Meta-Thema unserer Interview-Reihe: Why on film?
Aus vielerlei Gründen. Die Flüchtigkeit und die grenzenlose Reproduzierbarkeit des fotografischen Bildes ist ja (vor allem im Kunst-Kontext) auch ein Problem. Mit dem Negativ zumindest doch ein Original eines Bildes zu besitzen, finde ich irgendwie beruhigend. Die Verlangsamung im Prozess des Sichtbarwerdens des Bildes, sich bei Portraitashootings nicht während der Aufnahmen aufs Display schauen lassen zu können und natürlich der durch die Wahl der Kamera und des Films vorher festgelegte Look.
„Immer wenn ich meine Scans aus dem Labor bekomme, habe ich es mit einem im Grunde fertigen Bild zu tun.“
Jedes mal wenn ich digital fotografiere und die raw-Dateien öffne, bin ich aufs neue irritiert von den endlosen Möglichkeiten der Nachbearbeitung. Ich habe vor einigen Jahren schon mal versucht auf digital umzusteigen und habe die oben erwähnten Bücher „Los Angeles“ und „Bonn“ auch ausschließlich mit Leica Digitalkameras fotografiert.
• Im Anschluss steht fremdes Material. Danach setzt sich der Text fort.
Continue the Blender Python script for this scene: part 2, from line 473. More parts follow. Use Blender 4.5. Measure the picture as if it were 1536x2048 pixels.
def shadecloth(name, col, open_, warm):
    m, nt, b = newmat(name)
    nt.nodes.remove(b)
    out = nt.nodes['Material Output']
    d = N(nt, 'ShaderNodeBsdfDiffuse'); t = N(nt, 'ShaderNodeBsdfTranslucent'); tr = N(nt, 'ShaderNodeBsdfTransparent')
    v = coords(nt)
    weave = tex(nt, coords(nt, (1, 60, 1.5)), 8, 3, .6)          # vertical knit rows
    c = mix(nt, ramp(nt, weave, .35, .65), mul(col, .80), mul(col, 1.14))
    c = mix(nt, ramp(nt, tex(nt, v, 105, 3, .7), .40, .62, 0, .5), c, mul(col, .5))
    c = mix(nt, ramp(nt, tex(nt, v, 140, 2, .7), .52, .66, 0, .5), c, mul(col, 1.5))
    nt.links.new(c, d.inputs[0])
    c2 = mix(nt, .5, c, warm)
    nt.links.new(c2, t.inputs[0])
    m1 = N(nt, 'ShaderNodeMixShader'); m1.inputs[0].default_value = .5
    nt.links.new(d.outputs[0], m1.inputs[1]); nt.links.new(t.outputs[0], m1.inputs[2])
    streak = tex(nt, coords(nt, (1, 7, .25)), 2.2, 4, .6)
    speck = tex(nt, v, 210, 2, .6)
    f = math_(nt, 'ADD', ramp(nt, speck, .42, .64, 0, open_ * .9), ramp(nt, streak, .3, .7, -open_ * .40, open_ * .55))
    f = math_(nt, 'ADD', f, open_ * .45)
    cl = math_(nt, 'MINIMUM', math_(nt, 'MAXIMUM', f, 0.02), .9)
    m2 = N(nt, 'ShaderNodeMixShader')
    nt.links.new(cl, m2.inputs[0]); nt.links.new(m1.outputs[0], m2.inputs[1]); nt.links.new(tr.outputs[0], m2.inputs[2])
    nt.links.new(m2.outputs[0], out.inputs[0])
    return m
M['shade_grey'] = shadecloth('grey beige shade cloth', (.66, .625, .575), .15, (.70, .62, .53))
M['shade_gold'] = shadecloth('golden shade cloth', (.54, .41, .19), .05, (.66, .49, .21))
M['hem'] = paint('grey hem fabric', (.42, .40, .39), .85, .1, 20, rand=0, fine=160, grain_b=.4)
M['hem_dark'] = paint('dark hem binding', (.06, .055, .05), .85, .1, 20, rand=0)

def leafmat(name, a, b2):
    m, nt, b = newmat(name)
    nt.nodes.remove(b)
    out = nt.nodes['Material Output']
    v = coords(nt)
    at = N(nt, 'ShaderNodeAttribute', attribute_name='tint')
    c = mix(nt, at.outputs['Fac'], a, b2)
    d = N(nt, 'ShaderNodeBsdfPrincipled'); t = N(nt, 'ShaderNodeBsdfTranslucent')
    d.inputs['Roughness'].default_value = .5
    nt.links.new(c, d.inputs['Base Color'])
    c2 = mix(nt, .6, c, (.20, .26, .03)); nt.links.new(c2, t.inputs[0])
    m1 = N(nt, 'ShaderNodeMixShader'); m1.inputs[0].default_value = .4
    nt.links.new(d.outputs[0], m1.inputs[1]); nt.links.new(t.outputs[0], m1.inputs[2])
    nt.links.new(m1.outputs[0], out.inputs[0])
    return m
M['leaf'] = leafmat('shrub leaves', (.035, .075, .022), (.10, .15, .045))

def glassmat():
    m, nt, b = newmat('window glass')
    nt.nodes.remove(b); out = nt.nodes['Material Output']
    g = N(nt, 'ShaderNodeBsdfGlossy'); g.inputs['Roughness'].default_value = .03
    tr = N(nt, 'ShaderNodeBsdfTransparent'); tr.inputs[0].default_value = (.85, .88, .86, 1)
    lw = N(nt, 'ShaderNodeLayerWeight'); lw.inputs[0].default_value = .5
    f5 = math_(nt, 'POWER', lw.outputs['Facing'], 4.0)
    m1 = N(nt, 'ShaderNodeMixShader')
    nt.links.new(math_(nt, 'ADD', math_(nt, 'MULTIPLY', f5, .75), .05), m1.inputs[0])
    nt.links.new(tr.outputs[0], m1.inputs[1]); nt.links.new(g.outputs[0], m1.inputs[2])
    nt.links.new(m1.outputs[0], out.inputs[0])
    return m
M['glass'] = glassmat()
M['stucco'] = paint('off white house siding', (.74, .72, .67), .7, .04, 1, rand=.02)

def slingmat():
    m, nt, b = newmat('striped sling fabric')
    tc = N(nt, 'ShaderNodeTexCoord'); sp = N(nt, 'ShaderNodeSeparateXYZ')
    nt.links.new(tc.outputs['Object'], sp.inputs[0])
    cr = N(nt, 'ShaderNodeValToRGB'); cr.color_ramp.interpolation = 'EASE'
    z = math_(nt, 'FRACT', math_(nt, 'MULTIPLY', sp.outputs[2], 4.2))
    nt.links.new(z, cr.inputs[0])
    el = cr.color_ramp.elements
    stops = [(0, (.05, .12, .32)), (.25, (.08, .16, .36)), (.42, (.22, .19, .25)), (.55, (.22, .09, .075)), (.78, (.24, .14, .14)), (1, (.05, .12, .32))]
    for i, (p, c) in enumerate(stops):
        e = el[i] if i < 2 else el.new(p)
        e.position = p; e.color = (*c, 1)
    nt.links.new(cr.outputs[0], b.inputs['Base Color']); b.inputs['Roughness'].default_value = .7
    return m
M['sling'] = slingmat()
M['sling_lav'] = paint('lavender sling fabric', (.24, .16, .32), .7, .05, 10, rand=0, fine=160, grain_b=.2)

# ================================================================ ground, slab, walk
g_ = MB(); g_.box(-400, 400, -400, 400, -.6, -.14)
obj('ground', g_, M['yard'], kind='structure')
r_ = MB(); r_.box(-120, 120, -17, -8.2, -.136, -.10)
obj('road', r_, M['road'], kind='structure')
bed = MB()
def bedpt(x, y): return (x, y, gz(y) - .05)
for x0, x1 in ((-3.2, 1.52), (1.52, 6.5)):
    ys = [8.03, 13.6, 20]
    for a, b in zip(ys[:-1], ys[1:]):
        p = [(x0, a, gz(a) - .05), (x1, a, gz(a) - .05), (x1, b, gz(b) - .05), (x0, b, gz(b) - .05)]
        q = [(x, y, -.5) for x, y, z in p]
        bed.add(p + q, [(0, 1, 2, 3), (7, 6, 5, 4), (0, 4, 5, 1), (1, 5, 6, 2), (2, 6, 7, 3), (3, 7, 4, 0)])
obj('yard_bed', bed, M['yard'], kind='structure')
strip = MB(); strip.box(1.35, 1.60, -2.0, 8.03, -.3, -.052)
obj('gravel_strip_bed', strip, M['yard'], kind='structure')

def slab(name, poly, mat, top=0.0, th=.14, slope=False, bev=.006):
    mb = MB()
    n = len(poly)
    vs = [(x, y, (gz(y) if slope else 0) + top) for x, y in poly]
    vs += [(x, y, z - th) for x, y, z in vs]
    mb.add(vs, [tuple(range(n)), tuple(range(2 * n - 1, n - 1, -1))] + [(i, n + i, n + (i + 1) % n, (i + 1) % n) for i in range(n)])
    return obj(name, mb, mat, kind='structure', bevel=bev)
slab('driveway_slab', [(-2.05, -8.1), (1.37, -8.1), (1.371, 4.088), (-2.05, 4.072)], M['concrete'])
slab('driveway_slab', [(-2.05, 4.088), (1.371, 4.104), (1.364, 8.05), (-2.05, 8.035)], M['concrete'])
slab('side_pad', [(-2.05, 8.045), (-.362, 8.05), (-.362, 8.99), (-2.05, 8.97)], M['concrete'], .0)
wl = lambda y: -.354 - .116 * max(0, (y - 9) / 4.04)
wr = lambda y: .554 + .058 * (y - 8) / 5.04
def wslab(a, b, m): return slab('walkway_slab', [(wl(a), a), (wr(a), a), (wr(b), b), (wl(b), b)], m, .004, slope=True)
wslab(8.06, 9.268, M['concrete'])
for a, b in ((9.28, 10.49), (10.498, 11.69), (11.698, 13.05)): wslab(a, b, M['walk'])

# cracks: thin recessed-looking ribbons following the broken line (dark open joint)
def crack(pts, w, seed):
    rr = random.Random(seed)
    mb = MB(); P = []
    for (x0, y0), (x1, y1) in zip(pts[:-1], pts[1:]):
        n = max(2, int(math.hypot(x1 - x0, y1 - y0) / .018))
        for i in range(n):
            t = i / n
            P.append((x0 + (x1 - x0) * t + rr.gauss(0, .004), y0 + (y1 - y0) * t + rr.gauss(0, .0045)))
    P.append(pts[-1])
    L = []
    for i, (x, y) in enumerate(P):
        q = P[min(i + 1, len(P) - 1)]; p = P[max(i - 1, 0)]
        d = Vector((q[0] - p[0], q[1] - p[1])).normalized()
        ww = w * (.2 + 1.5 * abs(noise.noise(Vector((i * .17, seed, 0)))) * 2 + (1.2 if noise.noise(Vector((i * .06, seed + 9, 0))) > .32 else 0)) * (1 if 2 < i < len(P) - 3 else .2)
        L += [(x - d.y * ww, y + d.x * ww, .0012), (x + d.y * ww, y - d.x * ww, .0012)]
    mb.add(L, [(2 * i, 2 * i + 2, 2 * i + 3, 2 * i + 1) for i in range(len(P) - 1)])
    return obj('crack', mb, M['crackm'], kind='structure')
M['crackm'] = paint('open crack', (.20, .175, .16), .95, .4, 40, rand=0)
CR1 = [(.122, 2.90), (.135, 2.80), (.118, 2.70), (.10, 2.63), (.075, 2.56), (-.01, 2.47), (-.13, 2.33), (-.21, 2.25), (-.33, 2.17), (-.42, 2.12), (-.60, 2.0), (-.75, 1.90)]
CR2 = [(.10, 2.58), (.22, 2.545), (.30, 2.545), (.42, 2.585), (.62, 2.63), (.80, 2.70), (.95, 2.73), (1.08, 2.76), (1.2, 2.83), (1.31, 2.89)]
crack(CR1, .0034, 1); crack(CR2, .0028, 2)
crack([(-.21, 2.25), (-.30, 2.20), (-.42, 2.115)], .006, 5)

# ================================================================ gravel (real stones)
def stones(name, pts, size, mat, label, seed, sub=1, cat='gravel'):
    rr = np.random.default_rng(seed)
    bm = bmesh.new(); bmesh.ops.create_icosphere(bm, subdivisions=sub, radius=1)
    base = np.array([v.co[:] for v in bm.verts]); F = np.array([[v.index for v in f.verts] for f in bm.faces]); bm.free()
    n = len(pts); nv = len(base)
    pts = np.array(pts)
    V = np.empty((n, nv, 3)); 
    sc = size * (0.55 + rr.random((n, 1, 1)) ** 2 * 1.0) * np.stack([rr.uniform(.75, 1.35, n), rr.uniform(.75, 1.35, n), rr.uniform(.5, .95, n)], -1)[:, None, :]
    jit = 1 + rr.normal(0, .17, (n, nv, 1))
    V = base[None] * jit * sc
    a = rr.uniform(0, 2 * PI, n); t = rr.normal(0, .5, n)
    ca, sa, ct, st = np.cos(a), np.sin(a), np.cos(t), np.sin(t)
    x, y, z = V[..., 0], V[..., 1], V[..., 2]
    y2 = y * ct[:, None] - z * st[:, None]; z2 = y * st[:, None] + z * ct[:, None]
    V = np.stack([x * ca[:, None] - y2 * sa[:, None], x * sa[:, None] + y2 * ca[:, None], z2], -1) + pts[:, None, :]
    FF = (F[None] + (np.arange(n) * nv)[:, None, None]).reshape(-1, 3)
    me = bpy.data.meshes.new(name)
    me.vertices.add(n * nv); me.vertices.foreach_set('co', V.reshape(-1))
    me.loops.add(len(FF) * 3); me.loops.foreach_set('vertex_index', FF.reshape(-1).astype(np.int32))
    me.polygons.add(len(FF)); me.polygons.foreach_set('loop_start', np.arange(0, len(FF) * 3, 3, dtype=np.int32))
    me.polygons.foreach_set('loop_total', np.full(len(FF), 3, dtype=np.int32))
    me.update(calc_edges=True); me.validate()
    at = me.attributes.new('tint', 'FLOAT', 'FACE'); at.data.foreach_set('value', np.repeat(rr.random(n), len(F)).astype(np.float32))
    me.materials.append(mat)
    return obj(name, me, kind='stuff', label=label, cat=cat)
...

Das passte inhaltlich auch gut, weil ich da auf keinen Fall eine Retro-Anmutung wollte, sondern die Bilder sehr sachlich kühl und zeitgenössisch sein sollten. Danach bin ich aber wieder zurück auf Film gewechselt und werde wohl auch dabei bleiben, wenn die Preise von Kodak nicht immer weiter explodieren sollten.
Das müssen wir jetzt fragen. Wir sind schließlich ein analoges Foto-Lab. Hast du eine Lieblingskamera. Und wenn ja, wieviele?
Ich bin kein ausgewiesener Technik-Nerd, aber klar, ich liebe die ganzen alten Kameras auch sehr und besitze auch die ganzen Lieblinge. Besonders die Sachen aus den Neunzigern finde ich super, wobei der hype um bestimmte Modelle ja auch nur noch begrenzt Spaß macht. Ich habe meine komplette Contax G2 Ausrüstung noch für 800€ gekauft, das zahlt man ja inzwischen für eine Kompaktknipse. Ich empfehle inzwischen eher auf Canon und Nikon Spiegelreflex-Kameras zu gehen, in Kombination mit neuen Objektiven und Portra 400 ist das spitze!